24. Öte yandan benzer konularda ya da aynı hukuki metne
ilişkin olarak aynı derecedeki bağımsız yargı mercileri arasındaki yorum ve
içtihat farklılıkları tek başına adil yargılanma hakkının ihlali niteliğinde
kabul edilemeyeceği gibi derece mahkemeleri veya temyiz mercilerinin
uyuşmazlıklara ilişkin olarak tarafların talepleri ve delilleri arasındaki
yorum farklılıkları da tek başına adil yargılanma hakkının ihlali niteliğinde
kabul edilemez (Miraş Mümessillik İnş. Taah. Reklam. Paz. Yay. San. Tic.
A.Ş., B. No: 2012/1056, 16/4/2013, § 36).
25. Mahkeme içtihatlarındaki değişme yargı organlarının
takdir yetkisi kapsamında kalmakta olup böyle bir değişiklik özü itibarıyla
önceki çözümün tatminkâr bulunmaması anlamına gelir (aynı yöndeki Avrupa İnsan
Hakları Mahkemesi (AİHM) kararı için bkz. S.S. Balıklıçeşme Beldesi Tarım
Kalkınma Kooperatifi ve diğerleri/Türkiye, B. No: 3573/05 … 17293/05, 30/11/2010,
§ 28). Ancak aynı hususta daha önce çıkan kararlardan farklı bir hüküm
kurulması hâlinde mahkemelerce, bu farklılaşmaya ilişkin makul bir açıklama
getirilmesi gerekmektedir (aynı yöndeki AİHM kararı için bkz.
Stoilkovska/Makedonya Eski Yugoslav Cumhuriyeti, B. No: 29784/07,
18/7/2013, § 49).
26. Başvuruya konu somut olayda başvurucu, benzer davada
Bölge İdare Mahkemesinin parasal hakların kabulüne karar veren idare mahkemesi
kararını hukuka uygun bulurken başvurucunun parasal haklara ilişkin talebinin
Bölge İdare Mahkemesi tarafından reddedildiğini belirtmektedir.

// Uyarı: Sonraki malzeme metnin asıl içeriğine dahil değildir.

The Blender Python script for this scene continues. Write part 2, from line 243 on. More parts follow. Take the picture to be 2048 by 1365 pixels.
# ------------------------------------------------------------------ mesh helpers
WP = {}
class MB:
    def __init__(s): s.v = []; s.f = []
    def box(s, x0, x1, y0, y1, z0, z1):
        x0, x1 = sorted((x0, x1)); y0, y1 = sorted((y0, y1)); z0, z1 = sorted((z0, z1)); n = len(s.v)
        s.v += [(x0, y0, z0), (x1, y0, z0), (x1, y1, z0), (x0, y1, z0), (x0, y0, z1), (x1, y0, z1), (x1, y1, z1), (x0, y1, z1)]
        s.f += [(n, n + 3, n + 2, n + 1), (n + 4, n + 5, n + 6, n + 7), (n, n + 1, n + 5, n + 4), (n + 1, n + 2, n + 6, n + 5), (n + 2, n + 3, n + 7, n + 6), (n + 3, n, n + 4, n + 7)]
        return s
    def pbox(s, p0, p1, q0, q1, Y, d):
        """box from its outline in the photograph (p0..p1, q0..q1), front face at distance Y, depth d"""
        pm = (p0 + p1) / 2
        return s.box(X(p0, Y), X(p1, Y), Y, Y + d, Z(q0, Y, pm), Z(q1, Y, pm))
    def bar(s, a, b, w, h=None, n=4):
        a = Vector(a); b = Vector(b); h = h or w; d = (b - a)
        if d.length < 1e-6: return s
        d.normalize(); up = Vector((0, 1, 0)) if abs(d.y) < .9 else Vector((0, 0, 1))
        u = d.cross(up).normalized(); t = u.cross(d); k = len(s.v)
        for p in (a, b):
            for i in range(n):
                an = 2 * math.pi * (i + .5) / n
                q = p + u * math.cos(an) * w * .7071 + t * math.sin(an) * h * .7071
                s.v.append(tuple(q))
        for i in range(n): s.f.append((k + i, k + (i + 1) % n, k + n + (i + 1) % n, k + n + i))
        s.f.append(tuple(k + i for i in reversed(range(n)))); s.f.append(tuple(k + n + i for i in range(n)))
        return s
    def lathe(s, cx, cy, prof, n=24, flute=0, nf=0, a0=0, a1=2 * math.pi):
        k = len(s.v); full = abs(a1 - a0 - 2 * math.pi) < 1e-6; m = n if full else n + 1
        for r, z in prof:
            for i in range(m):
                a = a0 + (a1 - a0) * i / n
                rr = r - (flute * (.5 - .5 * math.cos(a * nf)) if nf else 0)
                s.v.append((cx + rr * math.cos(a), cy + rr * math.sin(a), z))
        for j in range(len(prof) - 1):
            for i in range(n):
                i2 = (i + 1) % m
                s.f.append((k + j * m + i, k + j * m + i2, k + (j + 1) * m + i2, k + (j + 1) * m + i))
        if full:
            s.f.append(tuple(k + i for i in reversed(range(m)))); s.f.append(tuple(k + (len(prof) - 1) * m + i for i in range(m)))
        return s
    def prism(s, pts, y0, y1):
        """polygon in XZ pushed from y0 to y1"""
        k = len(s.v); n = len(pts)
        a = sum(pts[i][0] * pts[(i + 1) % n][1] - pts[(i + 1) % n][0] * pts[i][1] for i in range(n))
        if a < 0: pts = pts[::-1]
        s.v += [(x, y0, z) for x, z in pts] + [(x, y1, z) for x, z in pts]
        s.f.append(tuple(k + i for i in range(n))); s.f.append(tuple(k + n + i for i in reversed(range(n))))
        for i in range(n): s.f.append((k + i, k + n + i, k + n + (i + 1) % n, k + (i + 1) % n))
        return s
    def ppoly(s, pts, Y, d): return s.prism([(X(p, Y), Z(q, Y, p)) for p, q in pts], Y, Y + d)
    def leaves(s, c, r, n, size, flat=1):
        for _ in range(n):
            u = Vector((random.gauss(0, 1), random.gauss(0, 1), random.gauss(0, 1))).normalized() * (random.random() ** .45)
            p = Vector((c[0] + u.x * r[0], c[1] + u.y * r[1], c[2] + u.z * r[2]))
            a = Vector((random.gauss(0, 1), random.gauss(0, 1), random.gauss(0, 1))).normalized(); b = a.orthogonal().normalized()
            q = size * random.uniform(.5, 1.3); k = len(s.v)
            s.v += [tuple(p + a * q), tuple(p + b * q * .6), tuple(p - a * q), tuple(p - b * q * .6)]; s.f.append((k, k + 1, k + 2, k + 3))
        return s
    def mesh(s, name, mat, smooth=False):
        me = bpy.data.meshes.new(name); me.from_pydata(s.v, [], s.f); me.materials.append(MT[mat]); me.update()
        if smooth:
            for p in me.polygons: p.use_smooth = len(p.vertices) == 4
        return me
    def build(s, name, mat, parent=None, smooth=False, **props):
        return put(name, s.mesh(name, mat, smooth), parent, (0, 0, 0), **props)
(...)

27. Bölge İdare Mahkemesi başvurucuya parasal haklarının
ödenmesine karar verilebilmesi için mevzuatta fiilen çalışmanın arandığını
belirterek başvurucunun parasal hakka ilişkin talebinin reddine karar
vermiştir. Dosya kapsamında Bölge İdare Mahkemesi tarafından parasal hakların
ödenmesine ilişkin koşulun ne olduğu belirtilmiş, başvurucunun mevzuatta aranan
bu şartı gerçekleştirmediği ifade edilmiştir. Bölge İdare Mahkemesi karanının temelsiz
ve keyfî olmadığı değerlendirilmiştir.
28. Başvurucu tarafından ileri sürülen iddialar,
delillerin değerlendirilmesi ve hukuk kurallarının yorumlanmasına ilişkin olup
kararda bariz takdir hatası veya açık bir keyfîlik oluşturan durumun da
bulunmadığı dikkate alındığında ihlal iddialarının kanun yolu şikâyeti
niteliğinde olduğu anlaşılmaktadır.
29. Açıklanan gerekçelerle başvurunun bu kısmının diğer
kabul edilebilirlik koşulları yönünden incelenmeksizin açıkça dayanaktan
yoksun olması nedeniyle kabul edilemez olduğuna karar verilmesi gerekir.
VI. HÜKÜM
Açıklanan gerekçelerle;
A. 1. Kararın icrası hakkının ihlal edildiğine ilişkin
iddianın açıkça dayanaktan yoksun olması nedeniyle KABUL EDİLEMEZ
OLDUĞUNA,
2. Hakkaniyete uygun yargılanma hakkının ihlal edildiğine
ilişkin iddianın açıkça dayanaktan yoksun olması nedeniyle KABUL
EDİLEMEZ OLDUĞUNA,
B. Yargılama giderlerinin başvurucu üzerinde
BIRAKILMASINA 18/11/2020 tarihinde OYBİRLİĞİYLE karar verildi.